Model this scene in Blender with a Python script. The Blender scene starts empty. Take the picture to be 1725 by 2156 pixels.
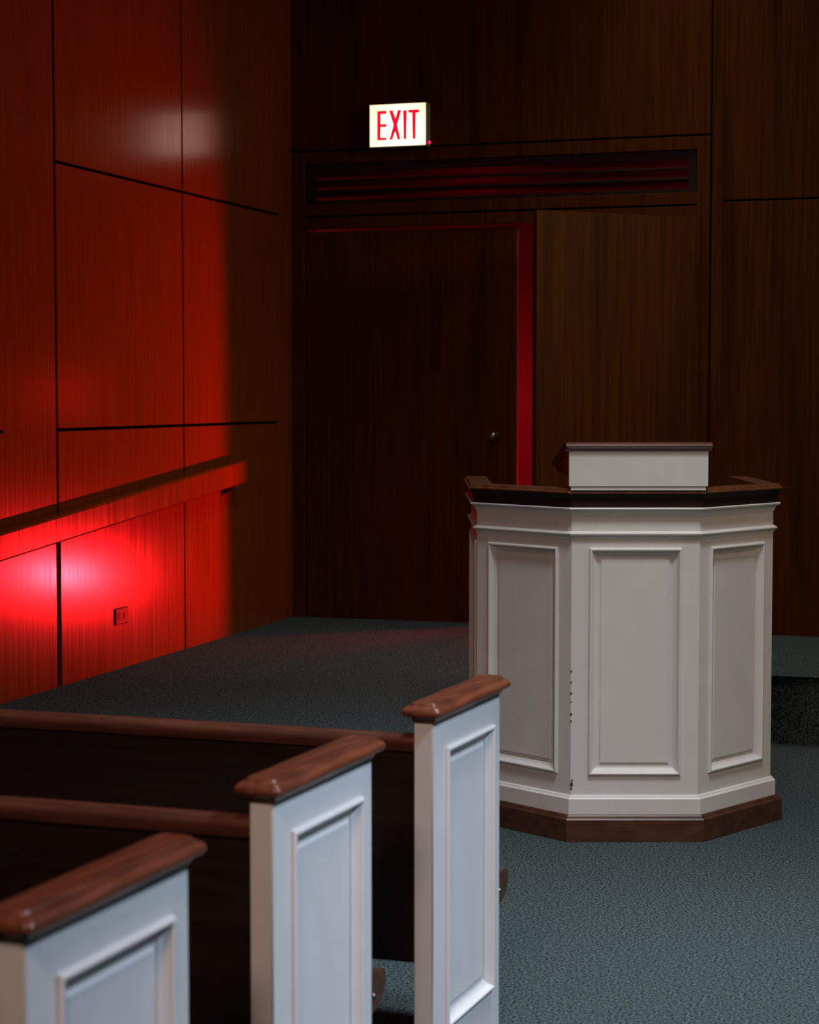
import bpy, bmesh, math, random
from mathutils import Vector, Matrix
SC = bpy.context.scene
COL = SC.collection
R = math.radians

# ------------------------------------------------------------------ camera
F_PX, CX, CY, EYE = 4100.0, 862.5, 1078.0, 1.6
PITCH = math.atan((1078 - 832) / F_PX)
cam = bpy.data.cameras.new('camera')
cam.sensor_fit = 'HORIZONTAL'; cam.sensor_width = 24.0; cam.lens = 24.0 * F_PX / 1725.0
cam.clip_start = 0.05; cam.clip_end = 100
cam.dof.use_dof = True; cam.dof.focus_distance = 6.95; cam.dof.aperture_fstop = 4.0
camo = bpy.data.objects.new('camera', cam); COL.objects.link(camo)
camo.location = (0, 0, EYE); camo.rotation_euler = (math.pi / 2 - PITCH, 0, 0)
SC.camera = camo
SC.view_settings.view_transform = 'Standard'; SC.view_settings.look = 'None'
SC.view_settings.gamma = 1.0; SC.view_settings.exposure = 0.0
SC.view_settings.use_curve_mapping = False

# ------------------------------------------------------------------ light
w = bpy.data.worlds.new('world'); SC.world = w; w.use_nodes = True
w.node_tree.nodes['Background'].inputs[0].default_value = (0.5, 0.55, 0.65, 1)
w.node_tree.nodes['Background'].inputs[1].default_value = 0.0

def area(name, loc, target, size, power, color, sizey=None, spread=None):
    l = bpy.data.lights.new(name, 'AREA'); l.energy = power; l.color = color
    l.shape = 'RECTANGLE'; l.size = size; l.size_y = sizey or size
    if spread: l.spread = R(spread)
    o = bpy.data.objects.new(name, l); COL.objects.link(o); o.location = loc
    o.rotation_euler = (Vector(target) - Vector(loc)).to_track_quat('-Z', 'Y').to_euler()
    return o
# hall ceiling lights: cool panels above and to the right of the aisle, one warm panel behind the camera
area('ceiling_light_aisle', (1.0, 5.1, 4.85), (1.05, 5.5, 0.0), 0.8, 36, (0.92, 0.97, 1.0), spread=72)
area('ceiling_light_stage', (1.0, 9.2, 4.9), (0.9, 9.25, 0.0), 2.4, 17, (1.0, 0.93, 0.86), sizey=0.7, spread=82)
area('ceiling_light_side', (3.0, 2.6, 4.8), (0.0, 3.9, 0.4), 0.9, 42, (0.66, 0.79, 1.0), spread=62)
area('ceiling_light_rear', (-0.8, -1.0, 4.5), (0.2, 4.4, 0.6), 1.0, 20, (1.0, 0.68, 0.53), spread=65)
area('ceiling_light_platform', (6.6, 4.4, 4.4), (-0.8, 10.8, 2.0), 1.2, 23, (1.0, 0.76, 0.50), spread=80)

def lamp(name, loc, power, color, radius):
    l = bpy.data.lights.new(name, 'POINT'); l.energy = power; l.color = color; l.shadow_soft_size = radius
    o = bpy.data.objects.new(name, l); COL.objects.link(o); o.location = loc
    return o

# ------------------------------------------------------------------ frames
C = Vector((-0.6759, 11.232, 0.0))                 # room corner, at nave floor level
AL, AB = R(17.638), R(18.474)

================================

* _Given task_: Print the data above verbatim from the first line through the line holding "SC.view_settings.use_curve_mapping = False", leaving every picture out.

* _Solution to the problem_:
Model this scene in Blender with a Python script. The Blender scene starts empty. Take the picture to be 1725 by 2156 pixels.
import bpy, bmesh, math, random
from mathutils import Vector, Matrix
SC = bpy.context.scene
COL = SC.collection
R = math.radians

# ------------------------------------------------------------------ camera
F_PX, CX, CY, EYE = 4100.0, 862.5, 1078.0, 1.6
PITCH = math.atan((1078 - 832) / F_PX)
cam = bpy.data.cameras.new('camera')
cam.sensor_fit = 'HORIZONTAL'; cam.sensor_width = 24.0; cam.lens = 24.0 * F_PX / 1725.0
cam.clip_start = 0.05; cam.clip_end = 100
cam.dof.use_dof = True; cam.dof.focus_distance = 6.95; cam.dof.aperture_fstop = 4.0
camo = bpy.data.objects.new('camera', cam); COL.objects.link(camo)
camo.location = (0, 0, EYE); camo.rotation_euler = (math.pi / 2 - PITCH, 0, 0)
SC.camera = camo
SC.view_settings.view_transform = 'Standard'; SC.view_settings.look = 'None'
SC.view_settings.gamma = 1.0; SC.view_settings.exposure = 0.0
SC.view_settings.use_curve_mapping = False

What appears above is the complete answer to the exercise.